Yolanda Anita Sanchez, MS, MPA is an environmental health scientist and public participation practitioner who specializes in environmental cleanup communications and community engagement. Yolanda spent over 15 years in public service at the U.S. Environmental Protection Agency as a Community Involvement Specialist with the Superfund (hazardous waste cleanup) program and as a Senior Advisor on Community Engagement at the Office of Environmental Justice. She strived for EPA’s decisions to be inclusive of community concerns and expectations within challenging constraints of the federal government. In addition, she focused on building knowledge, skills, and abilities in foundational principles of public participation.
After being DOGE ’ed in 2025, Yolanda pivoted herself to opening an independent consulting practice and founded Focus Forward EnviroHealth LLC.
A steadfast advocate for environmental justice, Yolanda is dedicated to building healthy, just communities through community-driven solutions, shared decision-making, and courageous leadership. She is interested in opening STEM pathways, focusing on the next generation of women of color leaders in the environmental sector.

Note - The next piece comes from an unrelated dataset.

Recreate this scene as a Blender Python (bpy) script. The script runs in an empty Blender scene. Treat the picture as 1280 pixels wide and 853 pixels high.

Emi currently serves as the Policy Organizer for the Reclaim Our Power: Utility Justice Campaign, leveraging over a decade of experience working at the intersection of policy and people in movement organizing spaces. Emi sees her role as bridging the divide between the needs that communities have expressed and the technical resources and policy practitioners in the environmental, health equity, and racial justice space. In her work at Reclaim Our Power, Emi co-facilitates the campaign’s People’s Policy Workshops, which aim to center frontline community members in the ideation, creation, passage, implementation, and evaluation of the policy process, creating a bottom-up planning process that centers resident voices at every step. She believes that movement building will bring us closer to the world we envision, and that by elevating everybody’s strengths we can build the solutions that lead to a safe, affordable, and reliable energy future. Emi is committed to fighting for our collective liberation through multiracial solidarity, a regenerative economy, and organizing for the abolition of harmful institutions and a future of self-determination.
Moderator
Igor Tregub serves on the Berkeley City Council, proudly representing the Downtown, Central, and North Shattuck Berkeley communities, following a 20+ year career of public service at all levels of government, including eight years on the Berkeley Rent Stabilization Board, twelve local commission appointments, and oversight of a multimillion-dollar budget at the U.S. Department of Energy. He also chairs the Ava Community Energy Board’s Marketing, Regulatory, and Legislation Committee and serves on the California League of Cities Environmental Quality Committee.
Outside of his public service roles, Igor is the Strategic Partnerships Director/Senior Policy Advisor at Reimagine Power, a women-owned boutique consultancy providing legislative and regulatory advocacy for renewable energy solutions benefitting renters, schools, and disadvantaged communities and serves on the Sierra Club National Board.
Igor holds an M.A. in Public Leadership from the University of San Francisco, M.S in Engineering Management from Duke University, and a B.S. in Mechanical Engineering/B.A. in Political Science from UC Berkeley.